I haven't done the pie thing yet, but I have done a lot of toast in the broiler. Though I have a toaster collection, I toast bread and tortillas in the broiler because it is dry and cracker-crisp. Jim, a neighbor who sells garden produce, has a sign out for rhubarb and asparagus, homegrown choices that dictate rhubarb pie and asparagus soup this weekend to initiate the burners and oven.

Excitement is so high I am shopping for a new tea kettle. Even if you never use it, every stove should have one. New pot holders stashed in the linen closet have been pulled out, and the plan is to toss out the old ones. Maybe. Unless they catch fire, do pot holders ever wear out?

The new microwave, expertly attached to the top cupboards by Mr. Ed, proves there have been advancements in the fast-cooking appliance. Push the cooking time button and it is off and running, and it rings a bell when the job is completed. Wow! So this is the new world of cooking.
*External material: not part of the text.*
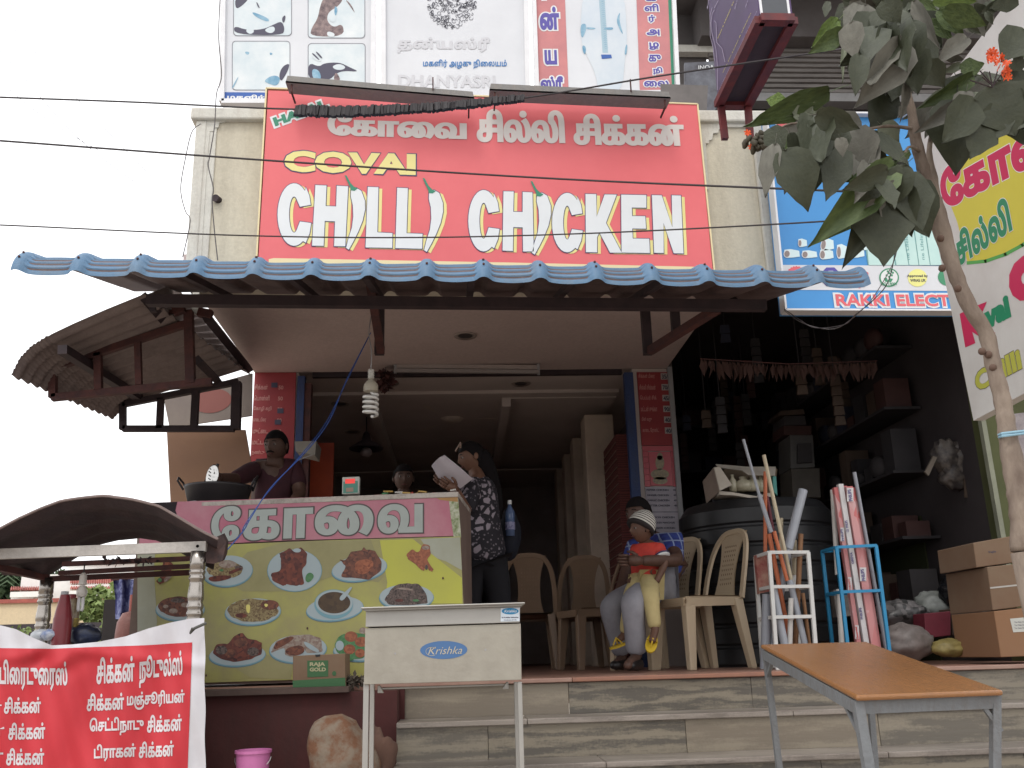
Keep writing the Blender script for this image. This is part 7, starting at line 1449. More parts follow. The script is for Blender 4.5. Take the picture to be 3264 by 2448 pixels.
# arched roof: front and back silhouettes
FA = [k7(*p) for p in ((-130, 420), (0, 335), (110, 275), (235, 220), (340, 185), (450, 165), (590, 153), (700, 168), (800, 192), (880, 212), (980, 265), (1080, 325), (1150, 368), (1215, 400))]
BA = [k7(*p) for p in ((-40, 560), (60, 575), (170, 590), (245, 600), (330, 560), (430, 495), (560, 425), (660, 400), (780, 388), (870, 398), (950, 430), (1030, 480), (1100, 520), (1190, 560))]
BA[0:4] = [k7(*p) for p in ((30, 590), (100, 600), (180, 605), (260, 600))]
def roof(a, b, off=0):
    s = a*13; i = min(12, int(s)); g = s-i
    f_ = P(FA[i][0]*(1-g)+FA[i+1][0]*g, FA[i][1]*(1-g)+FA[i+1][1]*g, 4.1+.15*(1-a)); k_ = P(BA[i][0]*(1-g)+BA[i+1][0]*g, BA[i][1]*(1-g)+BA[i+1][1]*g, YBk+.02)
    p = f_.lerp(k_, b); return p+Vector((0, 0, .008*math.cos(b*2*math.pi*4)+.004*noise.noise(p*9)+off))
RFm = mat('cart_roof', (.055, .032, .034), .8, c2=(.032, .022, .026), scale=7, bump=.4)
MB().grid(lambda a, b: roof(a, b), 78, 40).grid(lambda a, b: roof(a, b, .006), 78, 40, flip=True).build('arched_roof', RFm, ca, smooth=True)
MB().tube([roof(k/40, 0, .003) for k in range(41)], .006, 6).build('roof_edge', mat('edge_worn', (.20, .15, .14), .7, scale=20), ca)
# drooping torn corner of the roof sheet
DC = [k7(*p) for p in ((1140, 400), (1240, 355), (1262, 400), (1255, 470), (1240, 505), (1190, 520), (1150, 515))]
c = [P(*p, YF+.0+.03*math.sin(i)) for i, p in enumerate(DC)]; n = len(c); mb = MB(); mb.add(c+[v+Vector((.0, .04, .01)) for v in c], [tuple(range(n)), tuple(range(2*n-1, n-1, -1))]+[(i, (i+1) % n, n+(i+1) % n, n+i) for i in range(n)]); recalc(mb.build('roof_corner', mat('cart_roof_rust', (.06, .03, .025), .85, c2=(.03, .02, .02), scale=18, bump=.5), ca))
# cart body behind the banner
cb0 = P(*k7(-250, 1010), YF+.1); cb1 = P(*k7(1090, 1010), YF+.04)
brx = P(*k7(1000, 1010), YBk).x-.03
recalc(MB().hexa([(cb0.x, YF+.04, ZG+.25), (cb1.x-.03, YF+.04, ZG+.25), (brx, YBk, ZG+.25), (cb0.x, YBk, ZG+.25)], [(cb0.x, YF+.04, cb1.z-.04), (cb1.x-.03, YF+.04, cb1.z-.04), (brx, YBk, cb1.z-.04), (cb0.x, YBk, cb1.z-.04)]).build('body', mat('cart_body', (.16, .15, .15), .5, scale=5), ca))
recalc(MB().hexa([(cb0.x, YF+.03, cb1.z-.038), (cb1.x, YF+.03, cb1.z-.038), (brx, YBk, cb1.z-.038), (cb0.x, YBk, cb1.z-.038)], [(cb0.x, YF+.03, cb1.z-.02), (cb1.x, YF+.03, cb1.z-.02), (brx, YBk, cb1.z-.02), (cb0.x, YBk, cb1.z-.02)]).build('counter_top', M['steel'], ca))
for x in (cb0.x+.2, cb1.x-.2):
    w = MB().lathe([(.0, -.03), (.24, -.03), (.28, -.02), (.28, .02), (.24, .03), (0, .03)], (x, YF+.0, ZG+.28), 24, axis=(0, 1, 0)); w.build('wheel', M['black'], ca, auto=True)
# menu banner cloth
bn = thing('menu_banner', P(*k7(500, 1300), 4.1), 'wrinkled red and white Tamil menu banner tied across the front of the cart', 'banner')
TOPB = [(-200, 850), (0, 862), (90, 885), (190, 935), (290, 975), (400, 970), (550, 955), (700, 925), (830, 880), (950, 848), (1050, 828), (1142, 822)]
def edge(L, x):
    for (a, b), (c, d) in zip(L[:-1], L[1:]):
        if x <= c: return b+(d-b)*(x-a)/(c-a)
    return L[-1][1]
def Yc(x, y):
    fold = .010*math.sin(x*.018+y*.006)+.006*math.sin(x*.045-y*.012)+.02*math.exp(-((x-300)/130)**2-((y-1050)/90)**2)*math.sin((x*.7+y)*.03)
    return 4.12+.10*(1142-x)/1300-fold-.012*math.exp(-((y-1000-abs(x-400)*.12)/40)**2)
def cloth(a, b):
    x = -200+a*1342; yt = edge(TOPB, x); yb = 1720 if x > -999 else 0; y = yt+(yb-yt)*b; xx = x+(3*math.sin(y*.02)+ (y-822)*.004 if a > .99 else 0)
    return P(*k7(xx, y), Yc(x, y))
MB().grid(cloth, 110, 70).build('cloth', mat('banner_white', (.58, .57, .60), .7, c2=(.50, .49, .52), scale=3, bump=.15, bscale=9), bn, smooth=True)
RB = mat('banner_red', (.50, .030, .042), .65, c2=(.43, .025, .035), scale=3)
REDT = [(-200, 992), (0, 990), (290, 994), (500, 985), (800, 975), (1072, 958)]
def red(a, b):
    x = -200+a*1272; yt = edge(REDT, x); y = yt+(1720-yt)*b; x2 = x-(y-958)*.035*(a if a > .9 else a); return P(*k7(x2, y), Yc(x2, y)-.0025)
MB().grid(red, 110, 60).build('red_field', RB, bn, smooth=True)
class Wav:
    def __init__(s): s.n = Vector((0, -1, 0)); s.u = Vector((0, 0, 1))
    def at(s, x, y):
        kx = 700/1225; X_, Y_ = x/kx, (y-1500)/kx; return P(x, y, Yc(X_, Y_)-.0045)
class WPrint(Print):
    def text(s, t, a, b, h, bold=0, sag=0):
        lp = outlines(t, 3); xs = [p[0] for l in lp for p in l]; ys = [p[1] for l in lp for p in l]; x0, x1, y0, y1 = min(xs), max(xs), min(ys), max(ys)
        if bold: lp = fatten(lp, bold, bold*.8)
        v, f = solid(lp); s._add(v, f, lambda x, y: s.pl.at(*k7(a[0]+(b[0]-a[0])*(x-x0)/(x1-x0), a[1]+(b[1]-a[1])*(x-x0)/(x1-x0)+sag*math.sin(math.pi*(x-x0)/(x1-x0))-h*(y-y0)/(y1-y0)))); return s
WV = Wav(); WT = mat('banner_text', (.62, .58, .60), .6, scale=6)
for s, a, b, h in (('சிக்கன்', (540, 1188), (748, 1172), 140), ('நூடுல்ஸ்', (778, 1208), (1016, 1182), 175), ('பிரைடுரைஸ்', (0, 1218), (374, 1225), 160), ('சிக்கன்', (486, 1340), (690, 1330), 92), ('மஞ்சூரியன்', (710, 1335), (1028, 1318), 98), ('செட்டிநாடு', (502, 1480), (800, 1468), 98), ('சிக்கன்', (822, 1460), (1012, 1448), 92), ('டிராகன்', (526, 1622), (756, 1612), 92), ('சிக்கன்', (776, 1602), (968, 1590), 86), ('சிக்கன்', (24, 1354), (226, 1350), 88), ('சிக்கன்', (48, 1500), (250, 1494), 90), ('சிக்கன்', (36, 1642), (244, 1638), 90), ('ர்', (-60, 1500), (18, 1500), 90), ('ர்', (-70, 1645), (12, 1642), 90), ('டர்', (-100, 1355), (6, 1352), 60), ('சிக்கன்', (-190, 1218), (-40, 1215), 150)):
    WPrint(WV, 0).text(s, a, b, h, bold=.038).build('lettering', WT, bn)
MB().tube([P(*k7(1150, 850), 4.09), P(*k7(1085, 880), 4.07), P(*k7(1062, 905), 4.07), P(*k7(1075, 880), 4.06)], .006).build('tie_knot', mat('tie_grey', (.10, .10, .09), .8), bn)
# things standing on the cart
k3 = crop(0, 1550, 480/1593); zt2 = cb1.z-.02
def on(px, Y, cv=k3): return P(*cv(px, 1500), Y).x
sb = thing('sauce_bottle', (on(655, 4.5), 4.5, zt2), 'red squeeze bottle with a pointed grey tip on the cart', 'bottle')
zz = lambda y, Y=4.5: P(*k3(655, y), Y).z; ww = lambda w, Y=4.5: w*.3013*Y/FOC/2
MB().lathe([(0, zt2), (ww(180), zt2), (ww(180), zz(1400)), (ww(168), zz(1380)), (ww(150), zz(1310)), (ww(90), zz(1150)), (ww(60), zz(1145))], (on(655, 4.5), 4.5, 0), 20).build('body', mat('sauce_red', (.17, .012, .018), .35, c2=(.11, .01, .015), scale=4), sb, auto=True)
MB().lathe([(ww(76), zz(1150)), (ww(70), zz(1112)), (0, zz(1112))], (on(648, 4.5), 4.5, 0), 14).build('tip', M['grey'], sb, auto=True)
jb = thing('sauce_jar', (on(760, 4.62), 4.62, zt2), 'clear plastic jar with red lid and yellow handle behind the red bottle', 'jar')
z6 = lambda y: P(*k3(760, y), 4.62).z
MB().lathe([(0, zt2), (ww(130), zt2), (ww(125), z6(1300)), (ww(70), z6(1200)), (ww(60), z6(1185))], (on(755, 4.62), 4.62, 0), 18).build('body', mat('jar_amber', (.30, .24, .15), .2, c2=(.12, .07, .05), scale=14), jb, smooth=True)
MB().lathe([(ww(80), z6(1190)), (ww(80), z6(1142)), (0, z6(1142))], (on(730, 4.62), 4.62, 0), 16).build('lid', plain('lid_red', (.22, .02, .03), .4), jb, auto=True)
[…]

It's OK, even though I did shed a tear when the old stove was hauled away.

If you want to know how much food you over-bought, how many leftovers you kept too long, or even what the leftovers are, change refrigerators. It's an open book to your extravagance and hoarding.

In addition to juices, butter, candy, cookies, a turkey breast, bacon, beef chuck roast, chicken, more chicken, and a third package of chicken, shrimp, and last summer's beef barbecue there were a few mystery packages in my freezer. Cooked chicken was in two containers, chicken broth in another, and chicken and noodles in another mystery bag.

As for leftovers, that's when the Depression baby cries for help. Why do we save pizza when we don't even like it, hot and fresh? I have vowed the new refrigerator will remain neat, with everything in view so that I don't have to get down on my hands and knees and search for the sour cream or the head of lettuce that rolled to the back.

Dealing with the three-day window from the time the Salvation Army picked up the old refrigerator until the new one was delivered was challenging. During the interim the following items had to be kept cold: chili sauce, three mustards, six cheeses, flaxseed oil, three styles of olives, maraschino cherries, garlic, lemon, basil oils, pesto sauce, barbecue sauces, syrups, yogurts, lemon curd, greens, grapes, and eight packages of nuts.

The more foods that were packed in ice in coolers, the more I remembered the good old days back home. We not only had a kerosene stove, but iceboxes. Ours held 50 pounds of ice; the tenants only got 25-pound-capacity boxes. Emptying the trip pan was my chore.

No, I couldn't get all the frozen foods in the coolers. Did I tell you I have a second refrigerator/ freezer in the basement? That brings up a question: Are we spoiled or extravagant?